Der dritte Teil des Seminars begann mit einem Referat des Genossen Hesse, DKP Leipzig. Er stellte, untermauert mit zahlreichen Fakten, dar, welch riesige Probleme und Entstellungen sich in der UdSSR, der KPdSU, aber auch teilweise in der DDR aufgehäuft hatten. Die Machtübernahme durch Chruschtschow wertete er als Staatsstreich. Auch er meinte allerdings, man könne das nicht allein mit Revisionismus erklären. Auch müsse man die DDR differenzierter sehen, da in ihr diese negativen Erscheinungen nicht das Ausmaß wie in der UdSSR gehabt hätten. Im Anschluss an ihn betonte Genosse Clasen (Organisation für den Aufbau einer Kommunistischen Arbeiterpartei /Arbeit Zukunft), dass man Respekt vor den Leistungen der DDR-Industrie habe sollte. Er nannte aus eigener Erfahrung Beispiele für Produkte und Maschinen, die davon zeugten, dass die DDR zu technischen Hochleistungen fähig gewesen sei. Das könne und dürfe man nicht leugnen. Die Propaganda der herrschenden Klasse von dem „DDR-Schrott“ sei eine Lüge, der man entgegentreten müsse. Man müsse sich aber kritisch und selbstkritisch damit auseinandersetzen, wie mit der Hauptproduktivkraft Arbeiterklasse umgegangen worden sei. Revisionismus sei darin zum Ausdruck gekommen, dass diese nicht ausreichend Gehör gefunden und keinen Einfluss auf Entscheidungen in Staat und Ökonomie gehabt habe. Auch hierzu führte er konkrete Beispiele aus eigenem Erleben an.
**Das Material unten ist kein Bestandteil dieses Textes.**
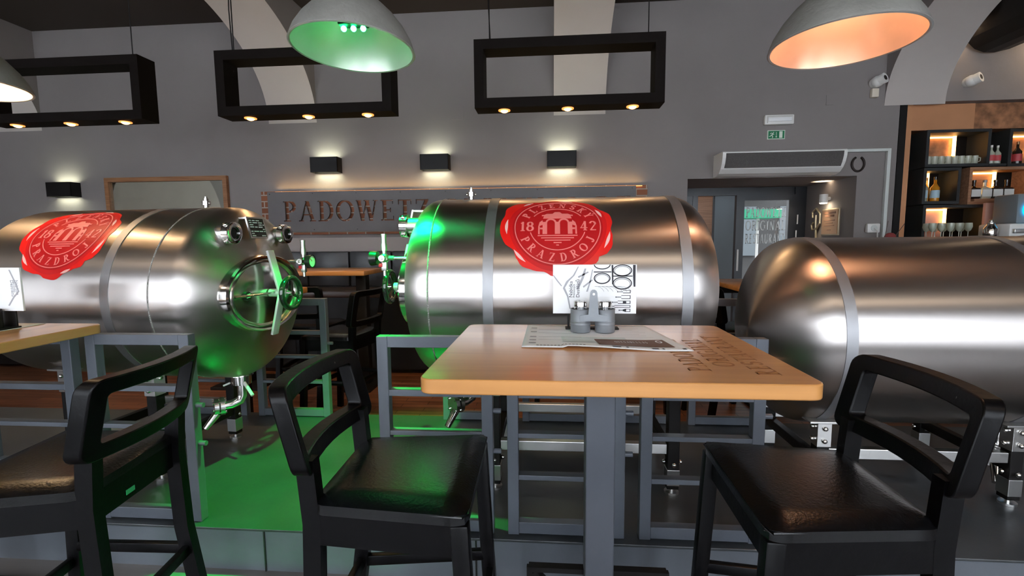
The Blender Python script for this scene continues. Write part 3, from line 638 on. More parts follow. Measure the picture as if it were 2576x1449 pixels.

Zu den drei Teilen des Seminars gab es eine ausgesprochen lebhafte, teilweise kontroverse Diskussion, die aber auch, wenn es einmal härter wurde, solidarisch blieb und auf das Ziel einer gemeinsamen Klärung der umstrittenen Fragen gerichtet war. Es wurde vereinbart, diese umstrittenen Fragen gemeinsam weiter zu klären. Dazu sollen alle Beteiligten die Fakten prüfen, ihr Material zur Verfügung stellen und so eine Vertiefung ermöglichen.
Am Sonntag sprach Genosse Perschewski, Landesvorsitzender der DKP Berlin, über Opportunismus und Revisionismus in den Gewerkschaften. Er legte zunächst die historische Entwicklung der Gewerkschaftsbewegung dar. Nach dem Krieg seien in den westlichen Besatzungszonen die freien Gewerkschaften des FDGB verboten worden, um den Einfluss der Kommunisten zu brechen. Der DGB sei von Anfang an anti-kommunistisch orientiert gewesen, sei mit Hilfe der westlichen Besatzungsmächte gegen den FDGB aufgebaut worden, der schließlich nur in der DDR Bestand gehabt habe. Der DGB habe immer wieder mit Ausschlüssen gegen Kommunisten gearbeitet. Er habe sich auch in seiner Programmatik als Säule des bestehenden Systems gesehen. Mit seinen Millionen Mitgliedern sei er aber eine Organisation der Arbeiterklasse, in der Kommunisten unbedingt arbeiten müssten, ohne dabei aber ihre Eigenständigkeit aufzugeben. Er kritisierte die Haltung, sich dem sozialpartnerschaftlichen Kurs der Führung unterzuordnen. In einer ebenfalls lebendigen Diskussion wurden die Haltung von Kommunisten zu den Gewerkschaften und ihre Mitarbeit in ihnen diskutiert. Dabei war man sich in allen wesentlichen Punkten einig.
In einer kurzen Auswertung des Seminars bewerteten die Teilnehmer dieses als gelungen. Es rege mit den vielen aufgeworfenen Fragen zum Nachdenken und zur Weiterarbeit an.